Malgré ce tableau sombre, Modou Dieng n’en admet pas moins que le plan constitue une rupture en ce sens qu’il est ambitieux et s’étend sur une longue durée. Ce qui, en soit, est une nouveauté fondamentale par rapport aux autres programmes qui s’étendaient sur quelques petites années. Il y voit également une réelle volonté de renforcer le capital humain, en plus de la prise en compte de l’aspect environnemental. Toutefois, il n’a pas hésité à qualifier de surréaliste l’objectif de 8% de croissance en 2018.

30  milliards de dette mensuelle

Le Docteur en économie, Modou Dieng, s’est aussi intéressé aux conditions de financement du Pse et à la dette du Sénégal. D’après l’enseignant-chercheur, le pays s’endette à hauteur de 30 milliards par mois. ‘’Quand vous regardez le profil d’endettement, l’Etat utilise beaucoup d’argent sur le marché financier, notamment sur les obligations et les bons du Trésor qui sont des emprunts fractionnés. C'est-à-dire que l’Etat émet des bons du Trésor à un million ou des obligations à 10 000 F et les vend sur le marché financier. L’Etat s’endette beaucoup à court terme,  environ 30 milliards par mois. Cela veut que si vous vous endettez du mois de janvier au mois de décembre, le prochain mois de janvier, vous allez vous endetter pour rembourser la dette. Cela veut dire que tu ne crées pas de la richesse, tu supportes le service de la dette’’.

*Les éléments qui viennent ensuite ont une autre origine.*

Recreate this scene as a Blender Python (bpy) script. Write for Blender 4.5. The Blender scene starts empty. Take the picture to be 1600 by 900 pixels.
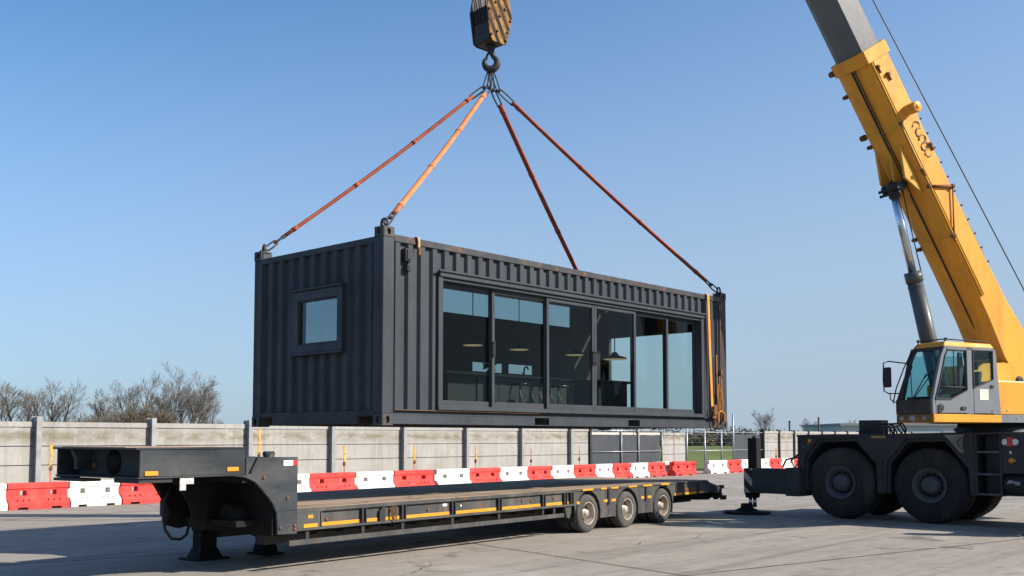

C’est pourquoi l’économiste se montre inquiet à propos de la part attendu des bailleurs et devant financer le Pse. Modou Dieng regrette le fait que les autorités parlent toujours de partenaires sans dire qui ils sont exactement. Quelles sont les conditions assorties aux prêts et selon quelle échéance ? Car pour lui, il ne s’agit pas seulement de trouver de l’argent, parce qu’il y a des dettes toxiques, avec des taux impossibles et des conditions extrêmes. Il recommande surtout à l’Etat de revoir le profilage de la dette et d’avoir des dettes sur une période de 10, 15 à 20 ans.